For the third straight day, the A’s led late only to see the Rangers rally and win, 6-4. For the second straight day, things unraveled in the seventh with the A’s leading 4-2. Fast forward to the bottom of the seventh on Sunday, when starter Kendall Graveman ran out of gas, and Madson couldn’t pick him up.  Neither pitcher had anything to do with the two, previous collapses, and their contributions to Sunday’s loss could be summed in just two pitches. One pitch delivered by each, one after the other.

On Graveman’s final offering of the day, a 94 mph fastball, hitter Delino DeShields Jr. hit a sharply struck grounder to third baseman Trevor Plouffe, who fielded it in foul territory behind the bag.  Plouffe’s throw to first was accurate, just not enough steam to catch a speedy DeShields.  Carlos Gomez, the baserunner breaking from second base wasn’t interested in the outcome at first.  Gomez kept running to the plate, narrowing the A’s lead to 4-3.

With DeShields aboard, and Elvis Andrus due to hit, Melvin summoned Madson, ending Graveman’s afternoon after 99 pitches.  But Madson’s first pitch was tatooed by Andrus for a game-tying double.

Three pitches later, all three changeups thrown likely to take advantage of hitter Nomar Mazara’s agressiveness, the Rangers took the lead when Mazara very astutely knocked Madson’s below-the-belt offering into centerfield.  All of a sudden–in the span of five pitches–Graveman was no longer in line for the win, and Madson was pinned with the loss.

“I wanted to be that guy to get us on a good run,” the 36-year old Madson said.  “It didn’t happen. So the next game, whoever goes out there first, they’re going to try and start that wave in the right direction. That’s all you can do.”

Squandered in the loss were home runs hit by Plouffe, Matt Joyce and Adam Rosales. Joyce’s shot came in the fifth with Rajai Davis aboard, and gave the A’s their 4-2 lead. The swinging A’s have homered 16 times in the last eight games, but after Sunday’s loss, the impact of all those homers hasn’t amounted to much.  The A’s have dropped three straight, landing them back in last place in the AL West, now 9 1/2 games off the pace of the streaking Astros, who have the big league’s best record at 26-12.

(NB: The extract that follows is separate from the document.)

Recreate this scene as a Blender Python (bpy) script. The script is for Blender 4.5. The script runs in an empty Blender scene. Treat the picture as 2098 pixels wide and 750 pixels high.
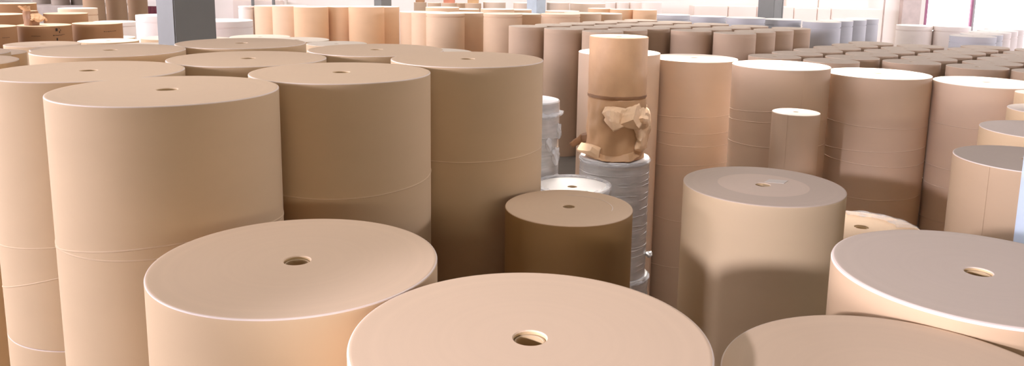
import bpy, bmesh, math, random
from mathutils import Vector, Matrix, noise
random.seed(7)
C = bpy.context.scene.collection
R_ = math.radians
CAMZ = 4.7

# ------------------------------------------------------------------ colour / material helpers
def lin(r, g, b):
    f = lambda c: (c/255/12.92) if c/255 <= 0.04045 else ((c/255+0.055)/1.055)**2.4
    return (f(r), f(g), f(b), 1)

_M = {}
def paper(name, rgb, kind='side', rough=0.78, bump=0.02, ring=None, blotch=0.014):
    """matt paper; kind 'side' = fine horizontal streaks, 'top' = faint concentric winding rings"""
    if name in _M: return _M[name]
    m = bpy.data.materials.new(name); m.use_nodes = True
    nt = m.node_tree; N = nt.nodes; L = nt.links
    bs = N['Principled BSDF']; bs.inputs['Roughness'].default_value = rough
    bs.inputs['Specular IOR Level'].default_value = 0.35
    tc = N.new('ShaderNodeTexCoord')
    col = lin(*rgb)
    dark = tuple(c*(1-blotch*2) for c in col[:3])+(1,)
    lite = tuple(min(1, c*(1+blotch)) for c in col[:3])+(1,)
    if kind == 'side':
        mp = N.new('ShaderNodeMapping'); mp.inputs['Scale'].default_value = (0.8, 0.8, 2.0)
        L.new(tc.outputs['Object'], mp.inputs['Vector'])
        nz = N.new('ShaderNodeTexNoise'); nz.inputs['Scale'].default_value = 2.2; nz.inputs['Detail'].default_value = 5
        L.new(mp.outputs[0], nz.inputs['Vector']); fac = nz.outputs['Fac']
    else:
        sp = N.new('ShaderNodeSeparateXYZ'); L.new(tc.outputs['Object'], sp.inputs[0])
        cb = N.new('ShaderNodeCombineXYZ'); L.new(sp.outputs[0], cb.inputs[0]); L.new(sp.outputs[1], cb.inputs[1])
        ln = N.new('ShaderNodeVectorMath'); ln.operation = 'LENGTH'; L.new(cb.outputs[0], ln.inputs[0])
        nz = N.new('ShaderNodeTexNoise'); nz.noise_dimensions = '1D'
        nz.inputs['Scale'].default_value = 26; nz.inputs['Detail'].default_value = 4
        L.new(ln.outputs['Value'], nz.inputs['W'])
        n2 = N.new('ShaderNodeTexNoise'); n2.inputs['Scale'].default_value = 2.5; n2.inputs['Detail'].default_value = 3
        L.new(tc.outputs['Object'], n2.inputs['Vector'])
        mx = N.new('ShaderNodeMath'); mx.operation = 'MULTIPLY_ADD'
        L.new(nz.outputs['Fac'], mx.inputs[0]); mx.inputs[1].default_value = 0.5
        hv = N.new('ShaderNodeMath'); hv.operation = 'MULTIPLY'; hv.inputs[1].default_value = 0.5
        L.new(n2.outputs['Fac'], hv.inputs[0]); L.new(hv.outputs[0], mx.inputs[2]); fac = mx.outputs[0]
    cr = N.new('ShaderNodeValToRGB'); L.new(fac, cr.inputs[0])
    cr.color_ramp.elements[0].position = 0.3; cr.color_ramp.elements[0].color = dark
    cr.color_ramp.elements[1].position = 0.7; cr.color_ramp.elements[1].color = lite
    out = cr.outputs[0]
    if ring and kind == 'top':            # two tones of paper in one roll: inner disc, outer ring
        rr = N.new('ShaderNodeValToRGB'); mul = N.new('ShaderNodeMath'); mul.operation = 'MULTIPLY'
        mul.inputs[1].default_value = 1/0.7; L.new(ln.outputs['Value'], mul.inputs[0]); L.new(mul.outputs[0], rr.inputs[0])
        e = rr.color_ramp.elements
        e[0].position = ring[0]/0.7; e[0].color = ring[1]
        e[1].position = ring[0]/0.7+0.012; e[1].color = (1, 1, 1, 1)
        mm = N.new('ShaderNodeMix'); mm.data_type = 'RGBA'; mm.blend_type = 'MULTIPLY'; mm.inputs[0].default_value = 1
        L.new(out, mm.inputs[6]); L.new(rr.outputs[0], mm.inputs[7]); out = mm.outputs[2]
    L.new(out, bs.inputs['Base Color'])
    bp = N.new('ShaderNodeBump'); bp.inputs['Strength'].default_value = bump; bp.inputs['Distance'].default_value = 0.004
    L.new(fac, bp.inputs['Height']); L.new(bp.outputs[0], bs.inputs['Normal'])
    _M[name] = m; return m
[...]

With the sweep at the hand of the Rangers, the A’s other issue is their desultory play on the road where they’ve dropped 13 of their first 18 contests away from Oakland.

Sean Manaea is expected to come off the disabled list and start at Seattle on Monday. Yovanni Gallardo will pitch for the Mariners. Robinson Cano has missed the last four games for Seattle with a quad injury.